Note: Though not required reading for this week, you might want to take a look at Recollections of a Revolution: Geography as Spatial Science, M. Billinge, D. Gregory, and R. Martin (eds.) (1983), New York: St. Martin's Press. This book presents the recollections of several individuals who were involved in the so-called 'quantitative revolution' in geography in the 1950s and 1960s.
April
17: Recent Critical Approaches to
Knowledge: Marxism, feminism and postmodernism
[This final week's readings examine two significant epistemologies that have shaped contemporary thought in the social and, to a lesser but still important extent, physical sciences. These two epistemologies are Marxism and feminism. Although such epistemologies have perhaps been less readily apparent in the physical than in the human side of the discipline, this is not to say that they are unimportant for physical geographers to know about. There are Marxist and feminist physical scientists who use such epistemologies to evaluate critically the ways in which scientific ideas about the world perhaps incorporate certain assumptions about social class or gender and/ or contribute to such conceptions. As we have already seen, for example, how we think about nature has been shaped historically by the ways in which societies have developed which, of course, assumes certain class and gender relationships. Equally, feminist theorists have questioned how social categories such as the 'objective' and the 'subjective' have developed over time and in different ways in different places. The growth in influence of postmodernism in geography during the 1990s in some ways challenges traditional Marxist and feminist thought (particularly with regard to 'meta-narratives' which seek to explain everything through recourse to a few large social categories such as 'class' or 'gender,' and the uncritical adoption of dualistic modes of thinking) but in some ways also incorporates certain elements of these two epistemologies –David Harvey, for instance, has argued that postmodernism is merely the cultural cloak that is now worn by contemporary global capitalism and that the fascination with new conceptions of time and, especially, space that many postmodernists have are the result of real material changes in the way in which the world is organized. If we are to take seriously the credo that we are engaged in critically questioning the world about us, then we have to critically question the theories and premises that we use to understand and make sense of that world. Such a critical questioning of theory means we have to be cognizant of how our social structures and relationships are reflected in the ways in which we produce knowledge about the world, that is to say, the ways in which we 'do science.']

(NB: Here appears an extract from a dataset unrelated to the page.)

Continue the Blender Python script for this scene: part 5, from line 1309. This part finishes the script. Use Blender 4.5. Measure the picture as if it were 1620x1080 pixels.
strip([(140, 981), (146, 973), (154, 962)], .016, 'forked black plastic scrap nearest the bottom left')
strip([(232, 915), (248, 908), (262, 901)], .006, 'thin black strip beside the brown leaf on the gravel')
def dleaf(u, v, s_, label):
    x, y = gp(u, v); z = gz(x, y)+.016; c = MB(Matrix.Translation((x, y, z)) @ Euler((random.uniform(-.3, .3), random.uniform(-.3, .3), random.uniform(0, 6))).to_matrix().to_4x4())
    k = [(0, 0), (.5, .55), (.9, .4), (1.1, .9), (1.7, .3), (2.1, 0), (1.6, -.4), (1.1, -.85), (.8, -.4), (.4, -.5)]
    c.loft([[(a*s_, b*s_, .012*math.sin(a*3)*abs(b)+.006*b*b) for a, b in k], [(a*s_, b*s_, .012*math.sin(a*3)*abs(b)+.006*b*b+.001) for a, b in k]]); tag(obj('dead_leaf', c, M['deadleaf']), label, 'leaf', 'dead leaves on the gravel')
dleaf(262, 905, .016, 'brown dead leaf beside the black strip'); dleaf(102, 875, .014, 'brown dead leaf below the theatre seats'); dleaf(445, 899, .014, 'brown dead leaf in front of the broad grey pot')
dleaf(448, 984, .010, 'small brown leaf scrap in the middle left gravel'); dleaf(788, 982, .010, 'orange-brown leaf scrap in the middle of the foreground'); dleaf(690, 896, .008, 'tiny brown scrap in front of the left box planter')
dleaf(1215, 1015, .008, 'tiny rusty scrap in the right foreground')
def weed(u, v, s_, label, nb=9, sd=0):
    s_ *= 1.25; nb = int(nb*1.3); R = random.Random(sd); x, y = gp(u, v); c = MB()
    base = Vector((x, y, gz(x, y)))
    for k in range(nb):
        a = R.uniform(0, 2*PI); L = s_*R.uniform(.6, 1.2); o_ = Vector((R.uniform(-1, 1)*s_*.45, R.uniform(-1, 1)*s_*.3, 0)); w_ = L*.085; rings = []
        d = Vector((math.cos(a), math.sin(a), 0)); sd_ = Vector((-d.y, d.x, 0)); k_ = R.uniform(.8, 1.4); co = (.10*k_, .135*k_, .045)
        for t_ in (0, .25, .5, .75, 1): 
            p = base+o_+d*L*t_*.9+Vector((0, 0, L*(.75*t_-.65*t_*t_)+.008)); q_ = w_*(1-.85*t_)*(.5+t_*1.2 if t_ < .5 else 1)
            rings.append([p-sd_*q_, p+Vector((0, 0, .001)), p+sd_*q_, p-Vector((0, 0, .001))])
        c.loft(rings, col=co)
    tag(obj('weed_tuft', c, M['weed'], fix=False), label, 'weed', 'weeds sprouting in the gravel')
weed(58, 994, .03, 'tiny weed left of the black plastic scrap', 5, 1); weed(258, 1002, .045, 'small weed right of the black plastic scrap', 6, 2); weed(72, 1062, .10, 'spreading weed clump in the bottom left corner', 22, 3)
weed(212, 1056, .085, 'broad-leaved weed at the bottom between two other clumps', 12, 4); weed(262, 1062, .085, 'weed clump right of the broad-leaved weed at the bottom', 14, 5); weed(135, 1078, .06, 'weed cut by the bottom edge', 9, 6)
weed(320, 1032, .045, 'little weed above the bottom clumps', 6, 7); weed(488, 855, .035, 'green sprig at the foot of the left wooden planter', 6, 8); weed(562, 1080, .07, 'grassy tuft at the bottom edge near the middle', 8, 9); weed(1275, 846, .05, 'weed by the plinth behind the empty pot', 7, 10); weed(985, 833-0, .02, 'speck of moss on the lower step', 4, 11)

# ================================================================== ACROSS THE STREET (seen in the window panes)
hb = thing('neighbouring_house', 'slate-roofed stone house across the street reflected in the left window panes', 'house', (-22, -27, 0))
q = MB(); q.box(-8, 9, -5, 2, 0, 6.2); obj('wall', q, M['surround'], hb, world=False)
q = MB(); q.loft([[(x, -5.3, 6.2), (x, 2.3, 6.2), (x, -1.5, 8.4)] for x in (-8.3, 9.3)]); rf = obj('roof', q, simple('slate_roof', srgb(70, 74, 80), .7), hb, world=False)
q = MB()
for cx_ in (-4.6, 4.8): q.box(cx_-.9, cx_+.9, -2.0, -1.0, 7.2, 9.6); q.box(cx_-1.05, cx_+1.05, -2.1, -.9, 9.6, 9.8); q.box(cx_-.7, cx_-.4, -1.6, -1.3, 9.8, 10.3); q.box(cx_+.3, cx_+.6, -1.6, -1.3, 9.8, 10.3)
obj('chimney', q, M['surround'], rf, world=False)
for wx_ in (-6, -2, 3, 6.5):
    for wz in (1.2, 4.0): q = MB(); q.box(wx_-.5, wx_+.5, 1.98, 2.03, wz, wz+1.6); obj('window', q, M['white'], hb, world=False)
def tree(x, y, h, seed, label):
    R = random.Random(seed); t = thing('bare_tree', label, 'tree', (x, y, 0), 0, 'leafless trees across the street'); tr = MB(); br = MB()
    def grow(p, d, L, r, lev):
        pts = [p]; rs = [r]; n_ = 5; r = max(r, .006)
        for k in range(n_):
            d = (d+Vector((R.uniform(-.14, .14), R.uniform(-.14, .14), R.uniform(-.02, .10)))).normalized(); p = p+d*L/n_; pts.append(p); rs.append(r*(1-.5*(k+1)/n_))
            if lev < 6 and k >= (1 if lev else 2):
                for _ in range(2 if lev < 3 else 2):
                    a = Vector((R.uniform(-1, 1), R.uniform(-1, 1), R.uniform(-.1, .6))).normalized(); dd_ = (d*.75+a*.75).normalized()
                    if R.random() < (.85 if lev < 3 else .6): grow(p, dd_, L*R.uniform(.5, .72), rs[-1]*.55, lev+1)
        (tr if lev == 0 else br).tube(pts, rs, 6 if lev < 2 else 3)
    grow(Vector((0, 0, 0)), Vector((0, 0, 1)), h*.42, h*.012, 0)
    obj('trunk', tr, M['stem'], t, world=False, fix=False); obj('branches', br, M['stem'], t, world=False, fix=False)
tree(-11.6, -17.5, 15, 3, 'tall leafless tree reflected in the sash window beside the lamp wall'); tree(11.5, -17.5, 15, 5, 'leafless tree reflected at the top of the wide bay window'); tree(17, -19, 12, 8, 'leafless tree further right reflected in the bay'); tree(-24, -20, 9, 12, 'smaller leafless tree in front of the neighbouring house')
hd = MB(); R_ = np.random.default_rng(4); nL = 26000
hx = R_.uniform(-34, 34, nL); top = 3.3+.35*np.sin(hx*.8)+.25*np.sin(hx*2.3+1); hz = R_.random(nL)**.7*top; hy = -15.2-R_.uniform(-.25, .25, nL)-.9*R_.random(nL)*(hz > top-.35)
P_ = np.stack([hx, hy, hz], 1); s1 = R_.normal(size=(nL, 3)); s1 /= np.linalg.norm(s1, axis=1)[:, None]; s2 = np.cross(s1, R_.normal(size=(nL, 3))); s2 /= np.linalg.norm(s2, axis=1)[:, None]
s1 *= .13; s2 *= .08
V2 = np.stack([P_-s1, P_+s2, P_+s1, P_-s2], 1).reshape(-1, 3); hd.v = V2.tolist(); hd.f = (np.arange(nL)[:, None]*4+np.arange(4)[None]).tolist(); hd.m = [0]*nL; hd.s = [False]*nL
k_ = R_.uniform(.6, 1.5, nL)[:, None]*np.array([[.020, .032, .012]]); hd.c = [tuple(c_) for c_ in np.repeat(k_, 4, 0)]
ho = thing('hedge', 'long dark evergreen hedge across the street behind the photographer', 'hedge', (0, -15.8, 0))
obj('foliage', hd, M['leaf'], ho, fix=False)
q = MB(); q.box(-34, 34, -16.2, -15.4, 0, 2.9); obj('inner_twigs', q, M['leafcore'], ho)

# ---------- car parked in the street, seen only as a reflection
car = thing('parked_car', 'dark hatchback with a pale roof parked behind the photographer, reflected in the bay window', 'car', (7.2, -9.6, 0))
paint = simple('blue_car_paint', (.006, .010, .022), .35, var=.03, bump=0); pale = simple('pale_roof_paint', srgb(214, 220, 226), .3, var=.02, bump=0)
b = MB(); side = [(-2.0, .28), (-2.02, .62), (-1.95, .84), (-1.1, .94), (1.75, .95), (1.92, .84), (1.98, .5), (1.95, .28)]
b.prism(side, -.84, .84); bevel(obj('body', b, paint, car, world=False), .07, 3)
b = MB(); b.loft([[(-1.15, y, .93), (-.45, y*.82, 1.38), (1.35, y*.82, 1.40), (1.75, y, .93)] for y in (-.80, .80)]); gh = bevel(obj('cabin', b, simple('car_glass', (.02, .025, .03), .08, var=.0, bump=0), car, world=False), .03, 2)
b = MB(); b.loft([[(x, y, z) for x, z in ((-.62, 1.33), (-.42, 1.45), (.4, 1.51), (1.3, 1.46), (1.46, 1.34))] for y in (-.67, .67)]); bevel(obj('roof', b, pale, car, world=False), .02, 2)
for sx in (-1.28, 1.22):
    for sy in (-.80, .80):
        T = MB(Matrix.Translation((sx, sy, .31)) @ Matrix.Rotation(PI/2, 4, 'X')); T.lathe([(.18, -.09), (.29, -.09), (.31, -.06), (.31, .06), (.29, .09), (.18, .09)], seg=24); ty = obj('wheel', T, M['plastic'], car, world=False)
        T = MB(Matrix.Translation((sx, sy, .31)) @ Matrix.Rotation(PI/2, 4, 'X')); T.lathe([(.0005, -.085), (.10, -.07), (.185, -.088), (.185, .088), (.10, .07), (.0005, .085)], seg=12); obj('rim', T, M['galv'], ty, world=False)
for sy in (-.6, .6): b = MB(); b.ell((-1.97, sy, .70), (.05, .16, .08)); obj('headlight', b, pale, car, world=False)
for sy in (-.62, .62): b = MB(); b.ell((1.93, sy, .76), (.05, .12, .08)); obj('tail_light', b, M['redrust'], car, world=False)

Peet, R. (1998) 'Feminist theory and the geography of gender.' In R. Peet, Modern Geographical Thought. Oxford: Blackwell, pp. 247-291.
Peet, R. (1998) 'Radical geography, Marxism and Marxist geography.' In Peet, R. Modern Geographical Thought, pp. 67-111. Oxford: Blackwell.
Peet, R. (1998) 'Poststructuralism, postmodernism, and postmodern geographies.' In Peet, R. Modern Geographical Thought, pp. 194-246. Oxford: Blackwell.
Martin, E. (1991) 'The egg and the sperm: How science has constructed a romance based on stereotypical male-female roles.' Signs 16.3: 485-501.
Harding, S. (1990) 'Feminism, Science, and the anti-Enlightenment Critiques.' In Feminism/Postmodernism, ed. Nicholson, L.J. New York: Routledge.
Note: If you are unfamiliar with the notion of 'postmodernism,' take a look at Harvey's (1989) The Condition of Postmodernity: An Enquiry into the Origins of Cultural Change (Blackwell) and, for the brave, J. Lyotard's (1984) The Postmodern Condition or F. Jameson's (1984) 'Postmodernism, or the cultural logic of late capitalism,' New Left Review 146: 53-92.